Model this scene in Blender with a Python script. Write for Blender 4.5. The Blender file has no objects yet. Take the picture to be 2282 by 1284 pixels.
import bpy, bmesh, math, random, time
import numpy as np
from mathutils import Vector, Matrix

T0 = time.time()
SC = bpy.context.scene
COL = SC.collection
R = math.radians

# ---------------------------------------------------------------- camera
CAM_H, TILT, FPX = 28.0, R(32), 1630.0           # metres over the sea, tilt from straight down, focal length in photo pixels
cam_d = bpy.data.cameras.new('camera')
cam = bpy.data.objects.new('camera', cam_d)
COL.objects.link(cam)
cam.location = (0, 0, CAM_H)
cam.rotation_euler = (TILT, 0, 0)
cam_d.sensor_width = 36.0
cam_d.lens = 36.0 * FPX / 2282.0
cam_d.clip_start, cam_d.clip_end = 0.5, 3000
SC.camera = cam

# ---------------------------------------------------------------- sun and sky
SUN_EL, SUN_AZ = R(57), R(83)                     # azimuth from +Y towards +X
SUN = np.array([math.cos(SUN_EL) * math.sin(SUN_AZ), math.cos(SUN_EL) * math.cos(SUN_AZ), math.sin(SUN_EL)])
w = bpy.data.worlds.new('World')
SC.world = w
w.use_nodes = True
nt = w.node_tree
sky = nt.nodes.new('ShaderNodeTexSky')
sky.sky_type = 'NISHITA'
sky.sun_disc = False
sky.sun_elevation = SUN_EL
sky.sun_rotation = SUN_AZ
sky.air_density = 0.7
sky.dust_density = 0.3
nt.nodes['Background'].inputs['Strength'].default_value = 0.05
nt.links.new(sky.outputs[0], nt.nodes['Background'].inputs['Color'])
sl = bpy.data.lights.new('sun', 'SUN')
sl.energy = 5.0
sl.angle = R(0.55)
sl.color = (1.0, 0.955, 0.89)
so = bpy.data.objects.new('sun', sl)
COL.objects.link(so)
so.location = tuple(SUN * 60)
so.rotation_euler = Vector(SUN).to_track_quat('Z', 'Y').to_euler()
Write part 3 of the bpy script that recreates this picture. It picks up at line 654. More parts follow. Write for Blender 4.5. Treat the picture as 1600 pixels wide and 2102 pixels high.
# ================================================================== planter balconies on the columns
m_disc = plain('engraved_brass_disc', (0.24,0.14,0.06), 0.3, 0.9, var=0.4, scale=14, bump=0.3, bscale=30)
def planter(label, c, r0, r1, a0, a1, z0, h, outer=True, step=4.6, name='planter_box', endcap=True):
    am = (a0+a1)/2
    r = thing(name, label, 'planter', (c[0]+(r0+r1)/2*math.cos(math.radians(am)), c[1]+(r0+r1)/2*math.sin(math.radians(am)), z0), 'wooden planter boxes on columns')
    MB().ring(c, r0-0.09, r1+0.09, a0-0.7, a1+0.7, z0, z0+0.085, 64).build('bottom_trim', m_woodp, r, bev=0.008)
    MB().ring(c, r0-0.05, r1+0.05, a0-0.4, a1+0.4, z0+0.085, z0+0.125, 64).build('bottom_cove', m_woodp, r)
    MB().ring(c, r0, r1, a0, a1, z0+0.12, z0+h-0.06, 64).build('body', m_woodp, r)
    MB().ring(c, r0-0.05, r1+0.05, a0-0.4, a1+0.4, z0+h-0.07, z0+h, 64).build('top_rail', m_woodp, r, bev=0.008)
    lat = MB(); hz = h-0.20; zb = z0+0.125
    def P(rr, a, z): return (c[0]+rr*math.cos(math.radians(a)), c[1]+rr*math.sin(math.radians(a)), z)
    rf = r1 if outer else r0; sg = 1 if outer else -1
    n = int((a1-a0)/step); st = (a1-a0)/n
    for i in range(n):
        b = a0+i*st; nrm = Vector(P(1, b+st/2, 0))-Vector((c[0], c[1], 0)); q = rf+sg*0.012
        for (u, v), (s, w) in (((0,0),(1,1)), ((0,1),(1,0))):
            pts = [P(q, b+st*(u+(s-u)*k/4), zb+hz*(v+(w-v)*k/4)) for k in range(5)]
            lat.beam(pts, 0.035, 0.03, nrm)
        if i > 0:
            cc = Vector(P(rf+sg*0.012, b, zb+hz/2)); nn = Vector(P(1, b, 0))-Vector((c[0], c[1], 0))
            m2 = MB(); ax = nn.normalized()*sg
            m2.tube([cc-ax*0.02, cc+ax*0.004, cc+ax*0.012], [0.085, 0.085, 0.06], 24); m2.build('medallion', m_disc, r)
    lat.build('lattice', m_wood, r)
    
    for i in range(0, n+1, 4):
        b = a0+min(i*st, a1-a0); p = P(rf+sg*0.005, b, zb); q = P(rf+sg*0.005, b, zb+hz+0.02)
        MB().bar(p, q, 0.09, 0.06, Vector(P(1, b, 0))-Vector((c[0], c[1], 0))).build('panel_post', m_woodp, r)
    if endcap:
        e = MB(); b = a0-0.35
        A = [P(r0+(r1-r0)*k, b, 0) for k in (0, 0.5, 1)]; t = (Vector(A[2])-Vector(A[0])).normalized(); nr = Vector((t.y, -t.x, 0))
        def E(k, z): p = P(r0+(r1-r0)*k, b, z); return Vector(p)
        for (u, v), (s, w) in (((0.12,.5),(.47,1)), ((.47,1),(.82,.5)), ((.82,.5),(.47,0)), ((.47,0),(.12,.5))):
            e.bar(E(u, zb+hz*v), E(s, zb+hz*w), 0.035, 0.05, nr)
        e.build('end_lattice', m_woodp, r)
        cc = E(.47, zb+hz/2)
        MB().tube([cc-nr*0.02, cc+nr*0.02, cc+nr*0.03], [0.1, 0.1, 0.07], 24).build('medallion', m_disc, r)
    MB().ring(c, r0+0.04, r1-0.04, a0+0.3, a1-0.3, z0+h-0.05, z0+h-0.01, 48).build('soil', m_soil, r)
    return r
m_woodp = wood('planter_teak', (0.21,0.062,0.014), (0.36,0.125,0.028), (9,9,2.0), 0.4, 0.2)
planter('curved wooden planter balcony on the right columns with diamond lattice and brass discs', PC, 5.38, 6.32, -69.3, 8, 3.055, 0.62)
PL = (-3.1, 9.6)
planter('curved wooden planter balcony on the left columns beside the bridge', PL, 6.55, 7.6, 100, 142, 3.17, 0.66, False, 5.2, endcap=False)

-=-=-

_The task:_ Quote exactly the first line of the data and every line after it through the one holding "SC.camera = cam".

_Reply:_
Model this scene in Blender with a Python script. Write for Blender 4.5. The Blender file has no objects yet. Take the picture to be 2282 by 1284 pixels.
import bpy, bmesh, math, random, time
import numpy as np
from mathutils import Vector, Matrix

T0 = time.time()
SC = bpy.context.scene
COL = SC.collection
R = math.radians

# ---------------------------------------------------------------- camera
CAM_H, TILT, FPX = 28.0, R(32), 1630.0           # metres over the sea, tilt from straight down, focal length in photo pixels
cam_d = bpy.data.cameras.new('camera')
cam = bpy.data.objects.new('camera', cam_d)
COL.objects.link(cam)
cam.location = (0, 0, CAM_H)
cam.rotation_euler = (TILT, 0, 0)
cam_d.sensor_width = 36.0
cam_d.lens = 36.0 * FPX / 2282.0
cam_d.clip_start, cam_d.clip_end = 0.5, 3000
SC.camera = cam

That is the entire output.